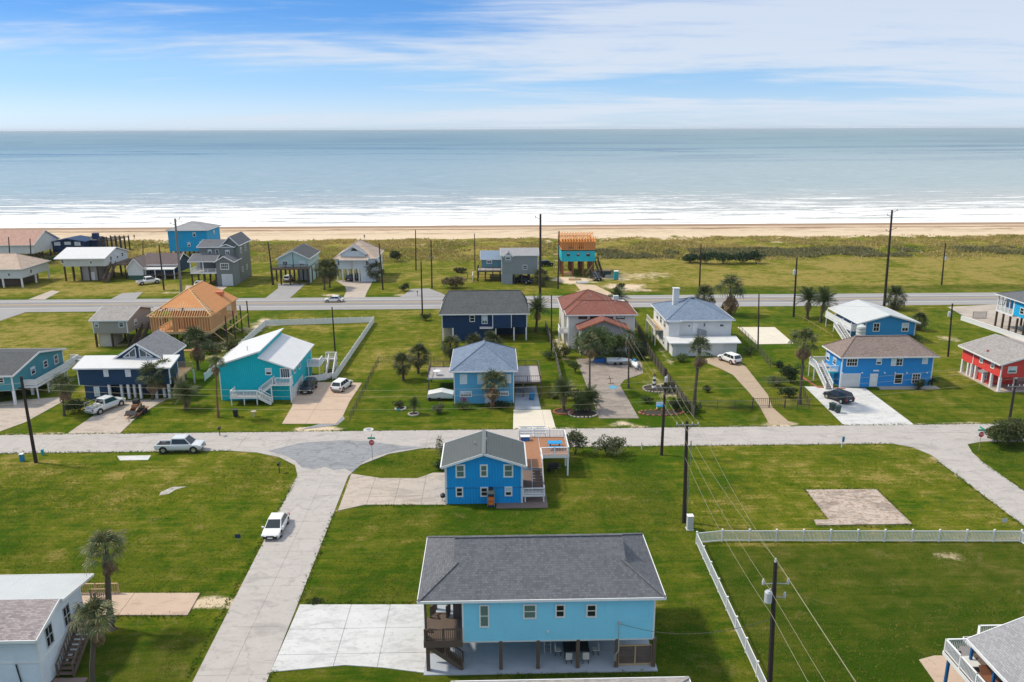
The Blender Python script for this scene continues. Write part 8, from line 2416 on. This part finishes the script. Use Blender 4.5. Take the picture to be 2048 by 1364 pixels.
def car(kind, paint_, label, x, y, ang, name=None, cat=None, closed_bed=True, group='cars and trucks'):
    """heading: ang radians, +x is forward before turning"""
    S_ = SPEC[kind]; L, hw = S_['L'], S_['hw']
    t_ = thing(name or {'sedan': 'parked_sedan', 'suv': 'parked_suv', 'pickup': 'pickup_truck'}[kind], label, cat or {'sedan': 'car', 'suv': 'suv', 'pickup': 'pickup truck'}[kind], (0, 0, 0), group, local=True)
    b = MB(); secs = []; zb = .24 if kind == 'sedan' else .32
    if kind == 'pickup': zb = .42
    for i, (px, zt) in enumerate(S_['belt']):
        e = min(1, .86 + .14 * min(1, (min(px + L / 2, L / 2 - px) + .05) / .55)); w = hw * e
        zz_ = zb + (.12 if i in (0, len(S_['belt']) - 1) else 0)
        zm = zz_ + (zt - zz_) * .55
        secs.append([(px, -w * .90, zz_), (px, -w, zz_ + .16), (px, -w, zm), (px, -w * .955, zt - .03), (px, -w * .80, zt), (px, w * .80, zt), (px, w * .955, zt - .03), (px, w, zm), (px, w, zz_ + .16), (px, w * .90, zz_)])
    loft(b, secs); o = b.build('body', M[paint_], t_, smooth=True, bevel=.06)
    xf, xrf, xrr, xb, zr = S_['cab']; bz = np.interp(np.array([xf, xrf, xrr, xb]), [q[0] for q in S_['belt']], [q[1] for q in S_['belt']])
    wb, wt = hw * .93, hw * .72
    zt = zr
    # roof with pillars
    c = MB()
    lo = [(xf, -wb, bz[0] - .03), (xb, -wb, bz[3] - .03), (xb, wb, bz[3] - .03), (xf, wb, bz[0] - .03)]
    hi = [(xrf, -wt, zt - .05), (xrr, -wt, zt - .05), (xrr, wt, zt - .05), (xrf, wt, zt - .05)]
    c.poly(hi); cp = .05
    top = [(xrf - .15, -wt * .82, zt), (xrr + .15, -wt * .82, zt), (xrr + .15, wt * .82, zt), (xrf - .15, wt * .82, zt)]
    for i in range(4): j = (i + 1) % 4; c.poly([hi[i], hi[j], top[j], top[i]]); c.poly([lo[i], lo[j], hi[j], hi[i]])
    c.poly(top); c.poly(list(reversed(lo)))
    co = c.build('cabin', M[paint_], t_, smooth=False, bevel=.07)

    def lerp(p, q, f): return tuple(p[i] + (q[i] - p[i]) * f for i in range(3))

    def quad_in(A, B, C, D, u0, u1, v0, v1, out, nm, mat):
        def at(u, v): return Vector(lerp(lerp(A, B, u), lerp(D, C, u), v)) + Vector(out)
        g = MB(); P = [at(u0, v0), at(u1, v0), at(u1, v1), at(u0, v1)]
        g.poly(P); g.poly([q - Vector(out) * 2 for q in reversed(P)])
        for i in range(4): g.poly([P[i], P[i] - Vector(out) * 2, P[(i + 1) % 4] - Vector(out) * 2, P[(i + 1) % 4]])
        g.build(nm, M[mat], t_, local=True)
    quad_in(lo[3], lo[0], hi[0], hi[3], .05, .95, .08, .93, (.012, 0, .012), 'windscreen', 'car_glass')
    quad_in(lo[1], lo[2], hi[2], hi[1], .08, .92, .18, .90, (-.012, 0, .012), 'rear_window', 'car_glass')
    nw = S_['wind']
    for sd, (A, B, C, D) in ((-1, (lo[1], lo[0], hi[0], hi[1])), (1, (lo[2], lo[3], hi[3], hi[2]))):
        for k in range(nw): quad_in(A, B, C, D, .05 + .9 * k / nw + .012, .05 + .9 * (k + 1) / nw - .012, .16, .88, (0, sd * .012, .004), 'side_window', 'car_glass')
    wr = S_['wr']
    for wx in S_['wx']:
        for s in (-1, 1):
            ar = MB(); ar.tube((wx, s * (hw - .2), wr + .01), (wx, s * (hw + .008), wr + .01), wr * 1.17, wr * 1.17, 20); ar.build('wheel_arch', M['dark_void'], t_, local=True)
            w = MB(); w.tube((wx, s * (hw - .19), wr), (wx, s * (hw + .022), wr), wr, wr, 20); wo_ = w.build('wheel', M['rubber'], t_, local=True)
            MB().tube((wx, s * (hw - .1), wr), (wx, s * (hw + .032), wr), wr * .64, wr * .58, 14).build('rim', M['alloy'], wo_, local=True)
    fx, rx = S_['belt'][-1][0], S_['belt'][0][0]
    zl = S_['belt'][-2][1] - .12; zr_ = (S_['belt'][1][1] if kind != 'pickup' else 1.12) - .14
    for s in (-1, 1):
        MB().box(fx - .32, fx - .04, s * hw * .80 - .17, s * hw * .80 + .12, zl - .05, zl + .08).build('headlight', M['lamp_clear'], t_, local=True)
        MB().box(rx - .015, rx + .14, s * hw * .80 - .14, s * hw * .80 + .12, zr_ - .14, zr_ + .1).build('taillight', M['lamp_red'], t_, local=True)
        MB().box(xf - .28, xf - .12, s * (hw + .02) - .0, s * (hw + .2), bz[0] + .02, bz[0] + .16).build('wing_mirror', M[paint_], t_, local=True)
    MB().box(fx - .1, fx + .03, -hw * .78, hw * .78, zb + .05, zb + .2).build('bumper', M['black_metal'], t_, local=True)
    MB().box(rx - .04, rx + .1, -hw * .80, hw * .80, zb + .08, zb + .24).build('bumper', M['black_metal' if kind != 'pickup' else 'alloy'], t_, local=True)
    MB().box(fx - .02, fx + .015, -hw * .42, hw * .42, zl - .12, zl + .03).build('grille', M['black_metal'], t_, local=True)
    MB().box(rx - .03, rx, -.26, .26, zr_ - .22, zr_ - .1).build('licence_plate', M['sign_white'], t_, local=True)
    MB().box(fx + .032, fx + .05, -.25, .25, zb + .08, zb + .19).build('licence_plate', M['sign_white'], t_, local=True)
    if kind == 'pickup':
        bz_ = 1.12
        for s in (-1, 1): MB().box(-2.93, -.98, s * hw * .80, s * hw * .985, .70, bz_).build('bed_side', M[paint_], t_, local=True, bevel=.03)
        MB().box(-2.94, -2.84, -hw * .79, hw * .79, .70, bz_ - .03).build('tailgate', M[paint_], t_, local=True, bevel=.02)
        if closed_bed:
            MB().box(-2.83, -.98, -hw * .79, hw * .79, .79, .86).build('bed_liner', M['black_metal'], t_, local=True)
        else:
            bd = MB(); bd.box(-2.83, -.98, -hw * .79, hw * .79, .79, .84); bd.build('bed_floor', M['dark_void'], t_, local=True)
            rk = MB()
            for px in (-2.8, -1.05):
                for s in (-1, 1): rk.bar((px, s * hw * .86, bz_), (px, s * hw * .86, 1.85), .06)
                rk.bar((px, -hw * .86, 1.85), (px, hw * .86, 1.85), .06)
            for s in (-1, 1): rk.bar((-2.9, s * hw * .86, 1.85), (-.9, s * hw * .86, 1.85), .06)
            rk.build('rack', M['alloy'], t_, local=True)
            cg_ = MB(); [cg_.box(-2.6 + k * .5, -2.25 + k * .5, -.5 + .2 * (k % 2), .3 + .1 * k, .85, 1.25 + .1 * (k % 3)) for k in range(3)]; cg_.build('load', M['cushion_white'], t_, local=True)
    t_.location = (x, y, .058 if y < 105 else .05); t_.rotation_euler.z = ang
    return t_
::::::
**AIM OF THE TASK**
Leave out the pictures and copy the rest of the material above exactly.

**SOLUTION TO THE PROBLEM**
The Blender Python script for this scene continues. Write part 8, from line 2416 on. This part finishes the script. Use Blender 4.5. Take the picture to be 2048 by 1364 pixels.
def car(kind, paint_, label, x, y, ang, name=None, cat=None, closed_bed=True, group='cars and trucks'):
    """heading: ang radians, +x is forward before turning"""
    S_ = SPEC[kind]; L, hw = S_['L'], S_['hw']
    t_ = thing(name or {'sedan': 'parked_sedan', 'suv': 'parked_suv', 'pickup': 'pickup_truck'}[kind], label, cat or {'sedan': 'car', 'suv': 'suv', 'pickup': 'pickup truck'}[kind], (0, 0, 0), group, local=True)
    b = MB(); secs = []; zb = .24 if kind == 'sedan' else .32
    if kind == 'pickup': zb = .42
    for i, (px, zt) in enumerate(S_['belt']):
        e = min(1, .86 + .14 * min(1, (min(px + L / 2, L / 2 - px) + .05) / .55)); w = hw * e
        zz_ = zb + (.12 if i in (0, len(S_['belt']) - 1) else 0)
        zm = zz_ + (zt - zz_) * .55
        secs.append([(px, -w * .90, zz_), (px, -w, zz_ + .16), (px, -w, zm), (px, -w * .955, zt - .03), (px, -w * .80, zt), (px, w * .80, zt), (px, w * .955, zt - .03), (px, w, zm), (px, w, zz_ + .16), (px, w * .90, zz_)])
    loft(b, secs); o = b.build('body', M[paint_], t_, smooth=True, bevel=.06)
    xf, xrf, xrr, xb, zr = S_['cab']; bz = np.interp(np.array([xf, xrf, xrr, xb]), [q[0] for q in S_['belt']], [q[1] for q in S_['belt']])
    wb, wt = hw * .93, hw * .72
    zt = zr
    # roof with pillars
    c = MB()
    lo = [(xf, -wb, bz[0] - .03), (xb, -wb, bz[3] - .03), (xb, wb, bz[3] - .03), (xf, wb, bz[0] - .03)]
    hi = [(xrf, -wt, zt - .05), (xrr, -wt, zt - .05), (xrr, wt, zt - .05), (xrf, wt, zt - .05)]
    c.poly(hi); cp = .05
    top = [(xrf - .15, -wt * .82, zt), (xrr + .15, -wt * .82, zt), (xrr + .15, wt * .82, zt), (xrf - .15, wt * .82, zt)]
    for i in range(4): j = (i + 1) % 4; c.poly([hi[i], hi[j], top[j], top[i]]); c.poly([lo[i], lo[j], hi[j], hi[i]])
    c.poly(top); c.poly(list(reversed(lo)))
    co = c.build('cabin', M[paint_], t_, smooth=False, bevel=.07)

    def lerp(p, q, f): return tuple(p[i] + (q[i] - p[i]) * f for i in range(3))

    def quad_in(A, B, C, D, u0, u1, v0, v1, out, nm, mat):
        def at(u, v): return Vector(lerp(lerp(A, B, u), lerp(D, C, u), v)) + Vector(out)
        g = MB(); P = [at(u0, v0), at(u1, v0), at(u1, v1), at(u0, v1)]
        g.poly(P); g.poly([q - Vector(out) * 2 for q in reversed(P)])
        for i in range(4): g.poly([P[i], P[i] - Vector(out) * 2, P[(i + 1) % 4] - Vector(out) * 2, P[(i + 1) % 4]])
        g.build(nm, M[mat], t_, local=True)
    quad_in(lo[3], lo[0], hi[0], hi[3], .05, .95, .08, .93, (.012, 0, .012), 'windscreen', 'car_glass')
    quad_in(lo[1], lo[2], hi[2], hi[1], .08, .92, .18, .90, (-.012, 0, .012), 'rear_window', 'car_glass')
    nw = S_['wind']
    for sd, (A, B, C, D) in ((-1, (lo[1], lo[0], hi[0], hi[1])), (1, (lo[2], lo[3], hi[3], hi[2]))):
        for k in range(nw): quad_in(A, B, C, D, .05 + .9 * k / nw + .012, .05 + .9 * (k + 1) / nw - .012, .16, .88, (0, sd * .012, .004), 'side_window', 'car_glass')
    wr = S_['wr']
    for wx in S_['wx']:
        for s in (-1, 1):
            ar = MB(); ar.tube((wx, s * (hw - .2), wr + .01), (wx, s * (hw + .008), wr + .01), wr * 1.17, wr * 1.17, 20); ar.build('wheel_arch', M['dark_void'], t_, local=True)
            w = MB(); w.tube((wx, s * (hw - .19), wr), (wx, s * (hw + .022), wr), wr, wr, 20); wo_ = w.build('wheel', M['rubber'], t_, local=True)
            MB().tube((wx, s * (hw - .1), wr), (wx, s * (hw + .032), wr), wr * .64, wr * .58, 14).build('rim', M['alloy'], wo_, local=True)
    fx, rx = S_['belt'][-1][0], S_['belt'][0][0]
    zl = S_['belt'][-2][1] - .12; zr_ = (S_['belt'][1][1] if kind != 'pickup' else 1.12) - .14
    for s in (-1, 1):
        MB().box(fx - .32, fx - .04, s * hw * .80 - .17, s * hw * .80 + .12, zl - .05, zl + .08).build('headlight', M['lamp_clear'], t_, local=True)
        MB().box(rx - .015, rx + .14, s * hw * .80 - .14, s * hw * .80 + .12, zr_ - .14, zr_ + .1).build('taillight', M['lamp_red'], t_, local=True)
        MB().box(xf - .28, xf - .12, s * (hw + .02) - .0, s * (hw + .2), bz[0] + .02, bz[0] + .16).build('wing_mirror', M[paint_], t_, local=True)
    MB().box(fx - .1, fx + .03, -hw * .78, hw * .78, zb + .05, zb + .2).build('bumper', M['black_metal'], t_, local=True)
    MB().box(rx - .04, rx + .1, -hw * .80, hw * .80, zb + .08, zb + .24).build('bumper', M['black_metal' if kind != 'pickup' else 'alloy'], t_, local=True)
    MB().box(fx - .02, fx + .015, -hw * .42, hw * .42, zl - .12, zl + .03).build('grille', M['black_metal'], t_, local=True)
    MB().box(rx - .03, rx, -.26, .26, zr_ - .22, zr_ - .1).build('licence_plate', M['sign_white'], t_, local=True)
    MB().box(fx + .032, fx + .05, -.25, .25, zb + .08, zb + .19).build('licence_plate', M['sign_white'], t_, local=True)
    if kind == 'pickup':
        bz_ = 1.12
        for s in (-1, 1): MB().box(-2.93, -.98, s * hw * .80, s * hw * .985, .70, bz_).build('bed_side', M[paint_], t_, local=True, bevel=.03)
        MB().box(-2.94, -2.84, -hw * .79, hw * .79, .70, bz_ - .03).build('tailgate', M[paint_], t_, local=True, bevel=.02)
        if closed_bed:
            MB().box(-2.83, -.98, -hw * .79, hw * .79, .79, .86).build('bed_liner', M['black_metal'], t_, local=True)
        else:
            bd = MB(); bd.box(-2.83, -.98, -hw * .79, hw * .79, .79, .84); bd.build('bed_floor', M['dark_void'], t_, local=True)
            rk = MB()
            for px in (-2.8, -1.05):
                for s in (-1, 1): rk.bar((px, s * hw * .86, bz_), (px, s * hw * .86, 1.85), .06)
                rk.bar((px, -hw * .86, 1.85), (px, hw * .86, 1.85), .06)
            for s in (-1, 1): rk.bar((-2.9, s * hw * .86, 1.85), (-.9, s * hw * .86, 1.85), .06)
            rk.build('rack', M['alloy'], t_, local=True)
            cg_ = MB(); [cg_.box(-2.6 + k * .5, -2.25 + k * .5, -.5 + .2 * (k % 2), .3 + .1 * k, .85, 1.25 + .1 * (k % 3)) for k in range(3)]; cg_.build('load', M['cushion_white'], t_, local=True)
    t_.location = (x, y, .058 if y < 105 else .05); t_.rotation_euler.z = ang
    return t_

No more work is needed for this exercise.